The National Shooting Sports Foundation (NSSF), in a 1993 edition of its industry publication, editorialized: "There's a way to help ensure that new faces and pocketbooks will continue to patronize your business: Use the schools... Every decade there is a whole new crop of shining young faces taking their place in society as adults...How else would you get these potential customers and future leaders together?... Schools are an opportunity. Grasp it."
This fearful comment on the firearms industry's morality is baffling and enraging, but unsurprising. In our profit-driven world, we subconsciously know that gun companies seek new faces and pocketbooks in the same way banks, supermarkets and athletic events do. But unlike savings accounts, half gallons of milk and baseball games, guns kill, and we knowingly allow gun-makers to glorify this real life violence to American children.
Gun enthusiasts respond that guns don't kill, people do. This truism is too simple to be accurate, but it is interesting because it suggests that killing is a natural instinct for us, and guns are merely the mechanism of choice. Recent propaganda has gone so far as to sanctify handguns because they are less than one-third as likely as shotguns and rifles to cause fatalities.
Pro-gun groups have indicated that a hand-gun ban would actually increase shooting fatalities, by forcing criminals to switch to larger guns. But if banning handguns might lead to an increase in gun-related death rates, banning all guns certainly would not.
In America, we take our freedoms seriously, especially those sacrosanct freedoms specified in the Bill of Rights. We do not surrender any liberty to our government easily or quickly, and the right to keep and bear arms is no exception. We hold tightly to the roots of our rugged individualism; we feel that owning a gun preserves our autonomy and our independence from government control.
The American Civil Liberties Union (ACLU), a staunch protector of our rights as citizens, has taken an uncharacteristically unprotective stance on the right to keep and bear arms. They reason that the Second Amendment was created to give states the right to maintain a militia to protect them from federal tyranny. It does not guarantee an individual right to bear arms.
Federal Courts have supported this view. In U.S. v. Warin, the Sixth Circuit Court of Appeals ruled, "Since the Second Amendment...applies only to the right of the State to maintain a militia and not to the individual's right to bear arms, there can be no serious claim to any express constitutional right to possess a firearm."
And even if the amendment were construed to guarantee the individual right to keep and bear arms, it would still be for the purpose of protecting against federal tyranny. If this were the case, then it would also have to protect the possession of nuclear weapons, armored tanks and short-range missiles. Handguns are of little value against the U.S. military, and therefore would not be the amendment's concern anyway. As pro-gun advocates presumably accept a ban on the personal possession of nuclear warheads, they are implicitly allowing the government to infringe on the right of the people to keep and bear arms.
The debate, then, centers chiefly around when this control should stop. The National Rifle Association and the NSSF say it should stop now, or even that we have too much control and that regulation should be loosened.

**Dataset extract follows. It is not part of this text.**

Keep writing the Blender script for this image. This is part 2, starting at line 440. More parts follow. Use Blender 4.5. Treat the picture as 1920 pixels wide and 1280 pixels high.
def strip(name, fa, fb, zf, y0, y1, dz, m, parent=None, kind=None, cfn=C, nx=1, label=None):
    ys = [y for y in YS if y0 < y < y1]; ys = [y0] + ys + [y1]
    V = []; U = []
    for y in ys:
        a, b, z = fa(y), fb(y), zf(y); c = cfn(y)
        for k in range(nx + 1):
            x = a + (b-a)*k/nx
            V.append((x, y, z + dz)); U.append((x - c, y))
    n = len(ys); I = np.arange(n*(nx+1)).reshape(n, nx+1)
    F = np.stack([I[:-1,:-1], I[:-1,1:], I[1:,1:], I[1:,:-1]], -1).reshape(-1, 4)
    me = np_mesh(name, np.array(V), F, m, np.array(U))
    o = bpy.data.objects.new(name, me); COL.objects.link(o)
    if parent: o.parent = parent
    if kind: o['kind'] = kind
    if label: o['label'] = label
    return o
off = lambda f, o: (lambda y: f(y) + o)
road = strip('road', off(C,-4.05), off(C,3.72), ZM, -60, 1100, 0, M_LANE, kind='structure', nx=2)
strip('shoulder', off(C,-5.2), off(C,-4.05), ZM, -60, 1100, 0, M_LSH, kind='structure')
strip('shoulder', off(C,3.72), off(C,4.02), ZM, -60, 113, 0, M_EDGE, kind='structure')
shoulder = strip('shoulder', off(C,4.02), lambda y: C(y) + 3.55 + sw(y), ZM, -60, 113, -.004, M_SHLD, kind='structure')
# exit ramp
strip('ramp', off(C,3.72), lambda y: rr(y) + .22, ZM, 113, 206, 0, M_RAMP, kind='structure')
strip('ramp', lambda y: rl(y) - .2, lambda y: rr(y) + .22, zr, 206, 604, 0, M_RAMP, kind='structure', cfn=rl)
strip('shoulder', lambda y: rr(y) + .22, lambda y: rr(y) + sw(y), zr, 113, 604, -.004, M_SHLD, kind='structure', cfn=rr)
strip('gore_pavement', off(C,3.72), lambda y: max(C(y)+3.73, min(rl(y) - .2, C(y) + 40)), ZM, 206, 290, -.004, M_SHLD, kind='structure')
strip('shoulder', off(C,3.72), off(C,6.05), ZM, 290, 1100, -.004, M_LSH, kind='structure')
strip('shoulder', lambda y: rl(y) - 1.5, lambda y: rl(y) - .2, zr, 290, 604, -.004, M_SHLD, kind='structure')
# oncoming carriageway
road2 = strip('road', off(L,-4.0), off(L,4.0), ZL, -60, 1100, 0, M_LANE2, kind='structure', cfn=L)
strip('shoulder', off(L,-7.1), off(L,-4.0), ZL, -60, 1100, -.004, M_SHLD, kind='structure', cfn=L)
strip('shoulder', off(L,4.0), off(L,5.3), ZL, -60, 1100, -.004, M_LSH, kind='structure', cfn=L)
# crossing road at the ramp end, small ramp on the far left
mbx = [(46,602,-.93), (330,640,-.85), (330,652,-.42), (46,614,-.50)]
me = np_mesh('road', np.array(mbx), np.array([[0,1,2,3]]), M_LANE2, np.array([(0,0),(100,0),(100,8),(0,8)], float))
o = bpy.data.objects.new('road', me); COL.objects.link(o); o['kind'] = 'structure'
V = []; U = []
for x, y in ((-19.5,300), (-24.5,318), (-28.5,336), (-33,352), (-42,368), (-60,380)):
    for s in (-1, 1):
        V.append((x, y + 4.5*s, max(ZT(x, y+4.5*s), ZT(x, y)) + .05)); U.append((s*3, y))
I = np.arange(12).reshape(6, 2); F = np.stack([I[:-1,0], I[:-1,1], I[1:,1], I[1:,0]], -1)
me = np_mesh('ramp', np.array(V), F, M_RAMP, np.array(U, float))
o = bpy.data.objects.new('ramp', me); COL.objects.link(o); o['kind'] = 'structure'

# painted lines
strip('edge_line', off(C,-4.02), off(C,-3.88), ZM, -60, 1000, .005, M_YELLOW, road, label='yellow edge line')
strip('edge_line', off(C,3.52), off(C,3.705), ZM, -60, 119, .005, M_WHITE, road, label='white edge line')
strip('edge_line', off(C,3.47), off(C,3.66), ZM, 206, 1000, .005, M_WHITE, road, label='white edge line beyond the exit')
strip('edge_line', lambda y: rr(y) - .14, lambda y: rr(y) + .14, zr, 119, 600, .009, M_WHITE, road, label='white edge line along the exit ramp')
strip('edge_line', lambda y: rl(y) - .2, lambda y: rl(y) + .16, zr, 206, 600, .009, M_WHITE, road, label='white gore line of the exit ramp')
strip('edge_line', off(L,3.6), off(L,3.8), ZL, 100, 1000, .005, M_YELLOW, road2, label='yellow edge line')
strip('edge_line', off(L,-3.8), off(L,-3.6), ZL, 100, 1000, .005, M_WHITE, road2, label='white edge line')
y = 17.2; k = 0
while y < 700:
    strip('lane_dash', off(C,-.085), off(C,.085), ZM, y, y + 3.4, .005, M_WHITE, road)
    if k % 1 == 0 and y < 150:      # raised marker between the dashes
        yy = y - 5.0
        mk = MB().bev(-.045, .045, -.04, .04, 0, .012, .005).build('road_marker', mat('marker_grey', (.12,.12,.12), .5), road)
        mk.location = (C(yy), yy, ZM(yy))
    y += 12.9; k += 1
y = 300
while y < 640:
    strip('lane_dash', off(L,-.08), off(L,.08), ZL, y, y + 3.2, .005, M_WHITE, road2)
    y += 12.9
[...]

The Oklahoma City bombing, along with the rampant gun violence in our cities, provides a striking testimony to the contrary.
The problem is not that the American people do not have enough weapons, nor that they do not have powerful enough weapons. The bombing shows in no uncertain terms that the right to keep and bear arms is protected, but it shows equally clearly that a few extremists exercising these rights can kill hundreds of innocent citizens.
The ACLU, it seems, has the right idea, but it has not taken it far enough. Drastic problems require drastic solutions, and violence in America has become a drastic problem. America has conducted a 200-year experiment in allowing private citizens to own arms, and it is time we pronounced that experiment a failure.
We are over our heads, and if we want gun violence to stop, we might as well admit that giving more people more guns is not the right answer. As John Locke argued nearly three centuries ago, when we come together to form societies, we must surrender certain rights to the government in exchange for protection. It is time we surrendered the right to keep and bear arms to the Federal Government, so that the Federal Government can finally protect us in return.